Затем, уже где-то на улице, Вадим рассказывает мне,
что задумал новое издание — «Девять источников и три составные части творчества Захарова». Название звучит как-то по китайски, типа «Семь драгоценностей провинции
Лаошань». Одним из источников является Маша. Вадим
говорит, что недавно он уже затронул эту тему в одном издании, и показывает мне книжку-раскладушку, где, действительно, несколько строк выделены жирным шрифтом,
но теперь он хочет сделать книгу только на эту тему.
Еще в этом же сне была сцена, где я пришел в книжный
магазин купить «Словарь терминов московского концептуализма» и решил посмотреть другие книжки того же издательства. К моему изумлению, это оказались серые и невзрачные труды типа советского литературоведения.
Среди ночи я несколько раз просыпался, думал, что надо
записать сон, пока не забыл, а потом записывал его во сне,
сначала в тетрадке, а потом пальцем на покрытом инеем
автомобиле.
12.12.99
Сегодня приснился длинный и приятный сон. Сначала
он был связан с музеем, путешествием и вечеринкой в компании художников. Помню, что у меня в кармане пальто
должна была быть еще одна бутылка водки, а оказалась минеральная вода.
Потом была подготовка выставки в этом музее. Я делаю сложные геометрические картины и скульптуры из
странного глубоко замороженного вещества. Оно белое и
поблескивает, как иней в морозилке. Мне помогает специалист (биолог или холодильщик?), и я работаю у него в
мастерской.
Потом я помогал другим художникам делать их работы
для той же выставки. Это должны были быть конструкции
из полуоживших, благодаря странным технологиям того же
специалиста, и покрытых лаковой пленкой кусков мяса. И
вот я стою с лопатой на дне большой ямы и помогаю выкапывать это мясо из-под земли. Сейчас я понимаю, что это
была могила, падаль, но во сне никакого отвращения и патологии не чувствовалось.

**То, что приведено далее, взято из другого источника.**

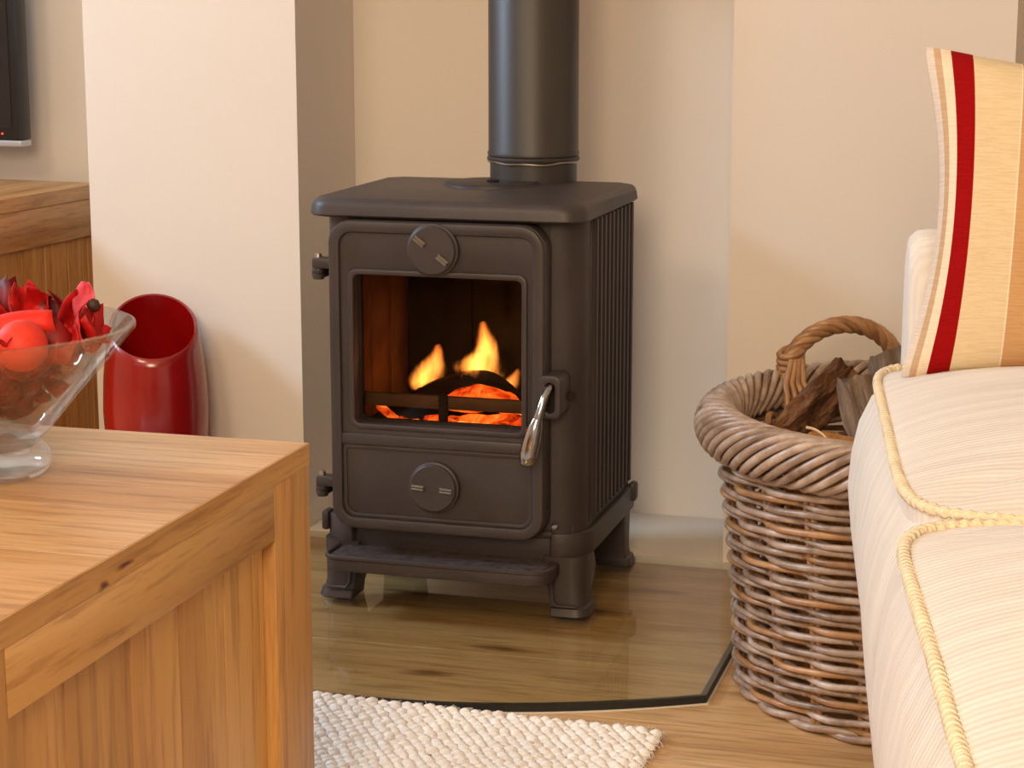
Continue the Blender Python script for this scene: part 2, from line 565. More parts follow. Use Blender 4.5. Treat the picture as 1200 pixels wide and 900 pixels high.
def ring_xz(outer, inner, y0, y1):
    n = len(outer)
    V = [(x, y0, z) for x, z in outer] + [(x, y0, z) for x, z in inner] + [(x, y1, z) for x, z in outer] + [(x, y1, z) for x, z in inner]
    F = []
    for i in range(n):
        j = (i + 1) % n
        F += [(i, j, n + j, n + i), (2 * n + i, 3 * n + i, 3 * n + j, 2 * n + j),
              (i, 2 * n + i, 2 * n + j, j), (n + i, n + j, 3 * n + j, 3 * n + i)]
    return V, F


def plate_xz(loop, y0, y1):
    n = len(loop)
    V = [(x, y0, z) for x, z in loop] + [(x, y1, z) for x, z in loop]
    F = [tuple(range(n)), tuple(range(2 * n - 1, n - 1, -1))]
    F += [(i, n + i, n + (i + 1) % n, (i + 1) % n) for i in range(n)]
    return V, F


def plate_xy(loop, z0, z1):
    n = len(loop)
    V = [(x, y, z0) for x, y in loop] + [(x, y, z1) for x, y in loop]
    F = [tuple(range(n - 1, -1, -1)), tuple(range(n, 2 * n))]
    F += [(i, (i + 1) % n, n + (i + 1) % n, n + i) for i in range(n)]
    return V, F


def loft(rings, caps=True, closed=False):
    n = len(rings[0])
    V = [p for r in rings for p in r]
    F = []
    m = len(rings)
    for k in range(m if closed else m - 1):
        a, b = k * n, ((k + 1) % m) * n
        for i in range(n):
            j = (i + 1) % n
            F.append((a + i, a + j, b + j, b + i))
    if caps and not closed:
        F.append(tuple(range(n - 1, -1, -1)))
        F.append(tuple(range((m - 1) * n, m * n)))
    return V, F


def tube(pts, r, n=8, closed=False, caps=True):
    pts = [Vector(p) for p in pts]
    m = len(pts)
    rings = []
    prev = None
    for k, p in enumerate(pts):
        if closed:
            t = pts[(k + 1) % m] - pts[k - 1]
        else:
            t = pts[min(k + 1, m - 1)] - pts[max(k - 1, 0)]
        t.normalize()
        if prev is None:
            up = Vector((0, 0, 1)) if abs(t.z) < 0.9 else Vector((1, 0, 0))
            a = up - t * up.dot(t)
        else:
            a = prev - t * prev.dot(t)
        a.normalize()
        prev = a
        b = t.cross(a)
        rr = r(k / max(1, m - 1)) if callable(r) else (r[k] if isinstance(r, (list, tuple)) else r)
        rings.append([tuple(p + a * (rr * cos(2 * pi * i / n)) + b * (rr * sin(2 * pi * i / n))) for i in range(n)])
    return loft(rings, caps, closed)


def lathe(prof, n=32, cx=0, cy=0, closed=False):
    rings = [[(cx + r * cos(2 * pi * i / n), cy + r * sin(2 * pi * i / n), z) for i in range(n)] for r, z in prof]
    V, F = loft(rings, not closed, closed)
    return V, F


def bez(p0, p1, p2, p3, n):
    p0, p1, p2, p3 = map(Vector, (p0, p1, p2, p3))
    return [p0 * (1 - t) ** 3 + p1 * (3 * t * (1 - t) ** 2) + p2 * (3 * t * t * (1 - t)) + p3 * t ** 3 for t in [i / n for i in range(n + 1)]]


# ------------------------------------------------------------------ the setting
XL, XR, YF, YB, ZC = -3.3, 2.3, -1.7, 3.22, 2.4
BX0, BX1, AX0, AX1, BY = -1.565, -0.11, -1.20, -0.512, 2.962        # chimney breast, alcove, breast front

fl = bx('floor', (XL, XR, YF, YB, -0.05, -0.014), M['oak'], bev=0)
tag(fl, 'honey coloured oak plank floor of the room', None, None, 'structure')
PW, PL = 0.19, 1.3
first = None
row = 0
y = YF
while y < YB - 0.01:
    x = (-1.43 + 0.035 * (row * 2 % 5) if y > 1.7 else XL - (row * 0.47) % PL)
    while x > XL: x -= PL
    while x < XR:
        x0, x1 = max(x, XL), min(x + PL, XR)
        y1 = min(y + PW, YB)
        full = (x1 - x0 > PL - 1e-6) and (y1 - y > PW - 1e-6)
        if full and first is not None:
            share(first, fl, (x0, y, 0))
        elif x1 - x0 > 0.02:
            p = bx('plank', (0.0003, x1 - x0 - 0.0003, 0.0003, y1 - y - 0.0003, -0.0138, 0), M['oak'], fl, bev=0.0008, loc=(x0, y, 0), segs=1)
            if full: first = p
        x += PL
    y += PW
    row += 1

bx('wall_back', (XL, XR, YB, YB + 0.1, 0, ZC), M['wall'], bev=0)['kind'] = 'structure'
LZ = 1.06
V, F = merge(box(BX0, AX0, BY, YB, 0, ZC), box(AX1, BX1, BY, YB, 0, ZC), box(AX0, AX1, BY, YB, LZ, ZC))
o = obj('wall_chimney_breast', V, F, M['wall'])
tag(o, 'cream painted chimney breast wall around the stove alcove', None, None, 'structure')
o = bx('trim_1', (AX0, AX1, BY, YB, 0, 0.011), M['slab'], bev=0.001)
tag(o, 'cream painted slab on the alcove floor behind the glass hearth', None, None, 'structure')
# left wall with a window opening
wy0, wy1, wz0, wz1 = 1.75, 2.3, 1.5, 2.15
V, F = merge(box(XL - 0.1, XL, YF, wy0, 0, ZC), box(XL - 0.1, XL, wy1, YB, 0, ZC), box(XL - 0.1, XL, wy0, wy1, 0, wz0), box(XL - 0.1, XL, wy0, wy1, wz1, ZC))
obj('wall_left', V, F, M['wall'])['kind'] = 'structure'
win = empty('window_1', (XL - 0.05, (wy0 + wy1) / 2, wz0))
win['kind'] = 'structure'
hy = (wy1 - wy0) / 2
V, F = merge(box(-0.03, 0.03, -hy, -hy + 0.04, 0, 0.65), box(-0.03, 0.03, hy - 0.04, hy, 0, 0.65), box(-0.03, 0.03, -hy, hy, 0, 0.04), box(-0.03, 0.03, -hy, hy, 0.61, 0.65))
obj('window_frame', V, F, M['ceiling'], win)
bx('pane', (-0.004, 0.004, -hy + 0.04, hy - 0.04, 0.04, 0.61), clear_glass('window_glass', (0.95, 0.97, 0.97)), win, bev=0)
bx('wall_right', (XR, XR + 0.1, YF, YB, 0, ZC), M['wall'], bev=0)['kind'] = 'structure'
bx('wall_front', (XL, XR, YF - 0.1, YF, 0, ZC), M['wall'], bev=0)['kind'] = 'structure'
bx('ceiling', (XL, XR, YF, YB, ZC, ZC + 0.1), M['ceiling'], bev=0)['kind'] = 'structure'

# ------------------------------------------------------------------ glass hearth
GC = -0.857
gh = empty('glass_hearth', (GC, 2.6, 0), 0, 'olive tinted glass hearth plate with curved front under the stove', 'hearth')


def hearth_loop(off):
    hw, yb, yc, ya = 0.430 - off, BY - 0.001 - 2.6 - off * 0, 2.37 - 2.6 + off * 0.6, 2.243 - 2.6 + off
    P = [(hw, yb), (-hw, yb)] if False else [(-hw, yb)]
    n = 28
    for i in range(n + 1):
        t = -1 + 2 * i / n
        P.append((hw * t, ya + (yc - ya) * t * t))
    P.append((hw, yb))
    return P


V, F = plate_xy(hearth_loop(0.0), 0.0015, 0.012)
obj('glass_plate', V, F, M['hearth_glass'], gh, smooth=True, angle=20)
lo, li = hearth_loop(-0.0004), hearth_loop(0.0075)
n = len(lo)
V = [(x, y, z) for z in (0.0012, 0.0105) for (x, y) in lo] + [(x, y, z) for z in (0.0012, 0.0105) for (x, y) in li]
F = []
for i in range(n - 1):
    F += [(i, i + 1, n + i + 1, n + i), (2 * n + i, 3 * n + i, 3 * n + i + 1, 2 * n + i + 1), (n + i, n + i + 1, 3 * n + i + 1, 3 * n + i), (i, 2 * n + i, 2 * n + i + 1, i + 1)]
tag(obj('edge_seal', V, F, M['rubber'], gh), 'black edge strip')
lo, li = hearth_loop(-0.0035), hearth_loop(-0.0008)
V = [(x, y, z) for z in (0.0, 0.0014) for (x, y) in lo] + [(x, y, z) for z in (0.0, 0.0014) for (x, y) in li]
obj('clear_bead', V, F, plain('clear_silicone', (0.8, 0.76, 0.68), 0.3), gh)

# ------------------------------------------------------------------ stove
SX, SY, SZ = -0.845, 2.63, 0.012
st = empty('wood_stove', (SX, SY, SZ), 0, 'dark cast iron wood burning stove with glazed door on the glass hearth', 'stove')
ir = M['iron']
ZT = 0.583                                        # top of the plate
# body shell, open at the front


def u_path(x, y0, y1, rf, rb, n=6):
    P = [(-x + rf, y0)]
    for i in range(1, n + 1):
        a = 1.5 * pi - 0.5 * pi * i / n
        P.append((-x + rf + rf * cos(a), y0 + rf + rf * sin(a)))
    for i in range(n + 1):
        a = pi - 0.5 * pi * i / n
        P.append((-x + rb + rb * cos(a), y1 - rb + rb * sin(a)))
    return P + [(-px, py) for px, py in reversed(P)]


def u_wall(po, pi_, z0, z1):
    n = len(po)
    V = [(x, y, z0) for x, y in po] + [(x, y, z0) for x, y in pi_] + [(x, y, z1) for x, y in po] + [(x, y, z1) for x, y in pi_]
    F = []
    for i in range(n - 1):
        j = i + 1
        F += [(i, j, n + j, n + i), (2 * n + i, 3 * n + i, 3 * n + j, 2 * n + j), (i, 2 * n + i, 2 * n + j, j), (n + i, n + j, 3 * n + j, 3 * n + i)]
    F += [(0, n, 3 * n, 2 * n), (n - 1, 3 * n - 1, 4 * n - 1, 2 * n - 1)]
    return V, F


BW, BD = 0.190, 0.31
V, F = u_wall(u_path(BW, 0.0, BD, 0.045, 0.012), u_path(BW - 0.014, 0.014, BD - 0.014, 0.034, 0.004), 0.118, 0.562)
obj('body', V, F, ir, st, smooth=True)
bx('body_floor', (-BW + 0.013, BW - 0.013, 0.012, BD - 0.013, 0.118, 0.128), ir, st, bev=0)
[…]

Наверное, все-таки технологии этого специалиста были
нелегальными, потому что вдруг прибежал один из членов
этой «мясной» группы и сказал, что идти к нему опасно,
что там привезли какие-то странные белые штуки и это подозрительно. Другой, более рассудительный, успокаивал
его, задавал мне какие-то вопросы и сказал: «Это же произведения искусства, его работы, значит, и нам с мясом туда
можно».
Еще в этом сне были чьи-то (мои?) работы в виде прислоненной к стене пачки больших (больше метра) квадратных листов оцинкованного железа с аккуратно, как обметывают простыни или пеленки, подогнутыми краями.
28.12.99
Сегодня видел во сне Комара. Он выступал перед студентами или молодыми художниками. Вокруг огромного
стола сидело человек тридцать, и Виталик рассказывал про
разные проекты и выставки. Вместо показа слайдов он рисовал в альбоме эскизы и пускал альбом по кругу — посмотреть. Я сидел с ним рядом, и он по ошибке сказал
вслух что-то, предназначенное мне (пойдем потом вместе
поужинаем), а мне на ухо — что-то, предназначенное для
студентов.
Потом я был в мастерской, собирал подрамники и натягивал холсты для задуманного триптиха. Для одного подрамника не хватило короткой верхней планки. Я взял
другую, сантиметров на десять короче, и натянул холст, в
наивной надежде, что получится незаметно. Спросил у Вадима: «Как ты думаешь, сойдет?» — «Конечно, нет, попробуй, может, эту, подлиннее». Эта тоже не подходит и т.д.